* Start RAW DATA *
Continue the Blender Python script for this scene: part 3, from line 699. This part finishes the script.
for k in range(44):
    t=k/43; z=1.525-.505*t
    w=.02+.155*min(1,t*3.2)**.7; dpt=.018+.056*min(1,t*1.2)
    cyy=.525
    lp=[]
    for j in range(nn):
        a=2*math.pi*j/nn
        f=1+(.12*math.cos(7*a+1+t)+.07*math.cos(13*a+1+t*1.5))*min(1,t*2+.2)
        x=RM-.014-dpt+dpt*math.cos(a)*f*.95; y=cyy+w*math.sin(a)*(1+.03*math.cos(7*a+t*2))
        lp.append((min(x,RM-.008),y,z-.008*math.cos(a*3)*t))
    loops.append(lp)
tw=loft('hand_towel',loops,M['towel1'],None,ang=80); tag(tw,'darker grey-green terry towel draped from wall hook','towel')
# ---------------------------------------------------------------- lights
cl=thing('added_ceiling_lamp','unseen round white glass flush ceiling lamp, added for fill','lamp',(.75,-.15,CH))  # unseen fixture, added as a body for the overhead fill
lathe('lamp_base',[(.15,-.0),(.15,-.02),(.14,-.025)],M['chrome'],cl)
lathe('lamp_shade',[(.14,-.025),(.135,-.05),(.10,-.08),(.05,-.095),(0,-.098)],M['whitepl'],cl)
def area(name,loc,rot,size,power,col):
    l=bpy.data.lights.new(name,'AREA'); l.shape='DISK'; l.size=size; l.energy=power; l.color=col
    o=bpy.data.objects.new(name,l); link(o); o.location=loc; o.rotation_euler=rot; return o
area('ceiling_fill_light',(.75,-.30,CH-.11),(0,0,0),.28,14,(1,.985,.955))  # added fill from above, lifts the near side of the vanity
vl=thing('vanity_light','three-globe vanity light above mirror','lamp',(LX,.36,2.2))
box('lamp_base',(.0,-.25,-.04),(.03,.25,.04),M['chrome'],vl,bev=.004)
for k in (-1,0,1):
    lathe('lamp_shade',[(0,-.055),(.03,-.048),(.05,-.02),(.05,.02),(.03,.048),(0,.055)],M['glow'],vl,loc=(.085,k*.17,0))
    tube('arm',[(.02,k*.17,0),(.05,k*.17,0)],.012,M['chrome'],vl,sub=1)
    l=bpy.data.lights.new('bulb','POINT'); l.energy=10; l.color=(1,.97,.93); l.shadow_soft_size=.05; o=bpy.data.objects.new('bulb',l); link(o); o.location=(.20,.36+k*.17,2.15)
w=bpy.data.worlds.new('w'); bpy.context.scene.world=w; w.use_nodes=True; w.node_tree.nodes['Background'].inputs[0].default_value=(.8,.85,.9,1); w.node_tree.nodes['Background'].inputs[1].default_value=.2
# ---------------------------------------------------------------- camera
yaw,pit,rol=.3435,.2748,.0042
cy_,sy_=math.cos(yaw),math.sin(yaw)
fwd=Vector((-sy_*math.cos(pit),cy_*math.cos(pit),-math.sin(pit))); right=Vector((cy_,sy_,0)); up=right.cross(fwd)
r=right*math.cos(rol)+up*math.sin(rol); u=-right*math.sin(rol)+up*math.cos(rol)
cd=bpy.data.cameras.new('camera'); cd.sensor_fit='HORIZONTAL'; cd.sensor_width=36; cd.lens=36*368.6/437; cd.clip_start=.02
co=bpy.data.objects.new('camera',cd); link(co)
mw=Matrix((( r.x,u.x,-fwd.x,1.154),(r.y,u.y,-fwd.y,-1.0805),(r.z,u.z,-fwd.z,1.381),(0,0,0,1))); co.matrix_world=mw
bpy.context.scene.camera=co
* End RAW DATA *
▶ WHAT TO DO
Each line above must be reproduced exactly as it stands.

▶ SOLUTION TO THE PROBLEM
Continue the Blender Python script for this scene: part 3, from line 699. This part finishes the script.
for k in range(44):
    t=k/43; z=1.525-.505*t
    w=.02+.155*min(1,t*3.2)**.7; dpt=.018+.056*min(1,t*1.2)
    cyy=.525
    lp=[]
    for j in range(nn):
        a=2*math.pi*j/nn
        f=1+(.12*math.cos(7*a+1+t)+.07*math.cos(13*a+1+t*1.5))*min(1,t*2+.2)
        x=RM-.014-dpt+dpt*math.cos(a)*f*.95; y=cyy+w*math.sin(a)*(1+.03*math.cos(7*a+t*2))
        lp.append((min(x,RM-.008),y,z-.008*math.cos(a*3)*t))
    loops.append(lp)
tw=loft('hand_towel',loops,M['towel1'],None,ang=80); tag(tw,'darker grey-green terry towel draped from wall hook','towel')
# ---------------------------------------------------------------- lights
cl=thing('added_ceiling_lamp','unseen round white glass flush ceiling lamp, added for fill','lamp',(.75,-.15,CH))  # unseen fixture, added as a body for the overhead fill
lathe('lamp_base',[(.15,-.0),(.15,-.02),(.14,-.025)],M['chrome'],cl)
lathe('lamp_shade',[(.14,-.025),(.135,-.05),(.10,-.08),(.05,-.095),(0,-.098)],M['whitepl'],cl)
def area(name,loc,rot,size,power,col):
    l=bpy.data.lights.new(name,'AREA'); l.shape='DISK'; l.size=size; l.energy=power; l.color=col
    o=bpy.data.objects.new(name,l); link(o); o.location=loc; o.rotation_euler=rot; return o
area('ceiling_fill_light',(.75,-.30,CH-.11),(0,0,0),.28,14,(1,.985,.955))  # added fill from above, lifts the near side of the vanity
vl=thing('vanity_light','three-globe vanity light above mirror','lamp',(LX,.36,2.2))
box('lamp_base',(.0,-.25,-.04),(.03,.25,.04),M['chrome'],vl,bev=.004)
for k in (-1,0,1):
    lathe('lamp_shade',[(0,-.055),(.03,-.048),(.05,-.02),(.05,.02),(.03,.048),(0,.055)],M['glow'],vl,loc=(.085,k*.17,0))
    tube('arm',[(.02,k*.17,0),(.05,k*.17,0)],.012,M['chrome'],vl,sub=1)
    l=bpy.data.lights.new('bulb','POINT'); l.energy=10; l.color=(1,.97,.93); l.shadow_soft_size=.05; o=bpy.data.objects.new('bulb',l); link(o); o.location=(.20,.36+k*.17,2.15)
w=bpy.data.worlds.new('w'); bpy.context.scene.world=w; w.use_nodes=True; w.node_tree.nodes['Background'].inputs[0].default_value=(.8,.85,.9,1); w.node_tree.nodes['Background'].inputs[1].default_value=.2
# ---------------------------------------------------------------- camera
yaw,pit,rol=.3435,.2748,.0042
cy_,sy_=math.cos(yaw),math.sin(yaw)
fwd=Vector((-sy_*math.cos(pit),cy_*math.cos(pit),-math.sin(pit))); right=Vector((cy_,sy_,0)); up=right.cross(fwd)
r=right*math.cos(rol)+up*math.sin(rol); u=-right*math.sin(rol)+up*math.cos(rol)
cd=bpy.data.cameras.new('camera'); cd.sensor_fit='HORIZONTAL'; cd.sensor_width=36; cd.lens=36*368.6/437; cd.clip_start=.02
co=bpy.data.objects.new('camera',cd); link(co)
mw=Matrix((( r.x,u.x,-fwd.x,1.154),(r.y,u.y,-fwd.y,-1.0805),(r.z,u.z,-fwd.z,1.381),(0,0,0,1))); co.matrix_world=mw
bpy.context.scene.camera=co